Not to detract from your point, but I should think in this theoretical case, Mr. Felke could go one extra step and make it a plugin. It would likely have to be part of any developer’s thinking if they’re off the beaten path.

Not to detract from your point either, but if blender had a C++ api, it certainly would be a viable option, but generating and animating 1000s of shards via python isn’t really an option. If you wanna hear all about why blender needs a C++ api, track down Sainthaven, he’d be happy to talk about that.

Many months back (when 2.8 was just starting) Martin Felke was to be in contact with the developers as to the changes needed in Blender to implement his patch properly.

I don’t know the status of that as I haven’t seen any serious push on physics yet, but perhaps a few changes (such as with the depsgraph) are being made with its future integration in mind (though you will need to ask a developer if you want accurate information).

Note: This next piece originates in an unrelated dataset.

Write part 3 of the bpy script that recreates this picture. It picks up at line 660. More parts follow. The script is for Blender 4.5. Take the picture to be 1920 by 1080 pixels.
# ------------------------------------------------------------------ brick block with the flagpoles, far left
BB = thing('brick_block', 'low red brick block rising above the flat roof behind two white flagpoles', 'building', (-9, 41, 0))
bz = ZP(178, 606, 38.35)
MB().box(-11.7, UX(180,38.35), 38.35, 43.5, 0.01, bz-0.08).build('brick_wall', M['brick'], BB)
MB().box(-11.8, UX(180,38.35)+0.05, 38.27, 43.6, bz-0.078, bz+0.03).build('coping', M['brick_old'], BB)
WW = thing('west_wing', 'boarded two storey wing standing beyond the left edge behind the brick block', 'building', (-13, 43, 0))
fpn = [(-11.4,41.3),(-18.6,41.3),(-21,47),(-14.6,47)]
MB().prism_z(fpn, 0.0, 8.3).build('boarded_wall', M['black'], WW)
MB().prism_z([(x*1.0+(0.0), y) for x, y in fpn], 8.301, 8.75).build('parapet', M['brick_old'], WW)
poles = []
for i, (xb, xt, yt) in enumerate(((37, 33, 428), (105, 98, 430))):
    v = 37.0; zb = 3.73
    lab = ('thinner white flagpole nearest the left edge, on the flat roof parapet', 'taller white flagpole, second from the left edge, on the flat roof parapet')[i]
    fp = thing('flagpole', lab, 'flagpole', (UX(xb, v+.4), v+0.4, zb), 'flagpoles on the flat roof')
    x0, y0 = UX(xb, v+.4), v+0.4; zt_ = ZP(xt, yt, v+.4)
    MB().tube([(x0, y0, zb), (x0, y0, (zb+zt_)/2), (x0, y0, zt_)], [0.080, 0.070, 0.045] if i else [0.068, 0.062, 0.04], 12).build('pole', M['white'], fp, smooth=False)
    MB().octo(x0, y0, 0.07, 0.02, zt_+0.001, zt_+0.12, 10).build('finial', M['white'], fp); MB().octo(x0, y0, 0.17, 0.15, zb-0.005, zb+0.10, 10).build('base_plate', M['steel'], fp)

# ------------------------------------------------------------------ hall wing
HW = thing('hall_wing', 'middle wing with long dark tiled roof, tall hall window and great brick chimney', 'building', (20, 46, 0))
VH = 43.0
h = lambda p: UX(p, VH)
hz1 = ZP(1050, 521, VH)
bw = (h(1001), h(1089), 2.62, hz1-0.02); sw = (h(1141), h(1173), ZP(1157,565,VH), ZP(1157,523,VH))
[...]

Like any good software that is supposed to last you need good structure and code. I think developer Martin Felke would take that in consideration when developing something for Blender.

Most developers are volunteers and work on the stuff they want to. Blender Foundation cannot force people outside of the foundation to work on parts they deem important.

Grease Pencil is an example of this. You may not use it, but its development doesn’t hold back Cycles, since its developer wouldn’t (want to) work on it anyway.

Eevee is another matter, since it is funded and developed by the Blender Foundation. Therefore there needs to be a rationale behind it.

Be able to visualize in PBR in real time will speed up production of 3D assets for video games by a huge margin.

Wouldn’t it be more useful to have Cycles integrated into the viewport? If you put the viewport into ‘Rendered’ mode it essentially renders Cycles but all the handles and symbols for lights, camera and object mode disappear. All one really needs is to have these layered over Cycles.

@ sologix, obviously, you did not see this video.

It is already how it works in 2.8 builds.

Hi.
Just to mention that OpenGL Render Image has been working since the first test I did in 2.8 branch a while ago. What do you mean you are not getting anything? Bad result or really anything?

Haven’t looked into Eevee (why does that remind me of Pokemon?) yet, is it really that good?

When engine is Blender Render or Blender Game-> OpenGL render give me grey values interpreted as alpha values.
When engine is Cycles -> OpenGL render give me grey background from 3View theme and outline overlay, wires, grid, overlays but no geometry or Cycles background.
When engine is Eevee -> OpenGL render give me same result but with a black background. Only overlays without my Eevee scene content.

OpenGL render is only giving a satisfying result with Clay Engine. It is probably what you are talking about YAFU.
But it is not relevant for Eevee.

Not really, I mean Eevee engine and Render > OpenGL Render Image
Does not work for you in this file?:
http://pasteall.org/blend/index.php?id=46899

Currently from camera view I’m having some artifacts in the first sphere (this did not happen in other previous versions), but works well from any other view.

Ok, I think I know what’s going on.
You have OpenGL optimization options in “Render” > “OpenGL Render Options”. Check “Full Sample” option there. There I also have selected “Anti-Aliasing” to prevent jagged edges (like in viewport), and Anti-Aliasing Samples=16. You can also select Alpha mode (Sky or Transparent)
Well, those options have always been there for OpenGL renders.

Wow ! Thank you !
I never would have discover by myself that anti-aliasing option could make a difference between a correct render and no render at all.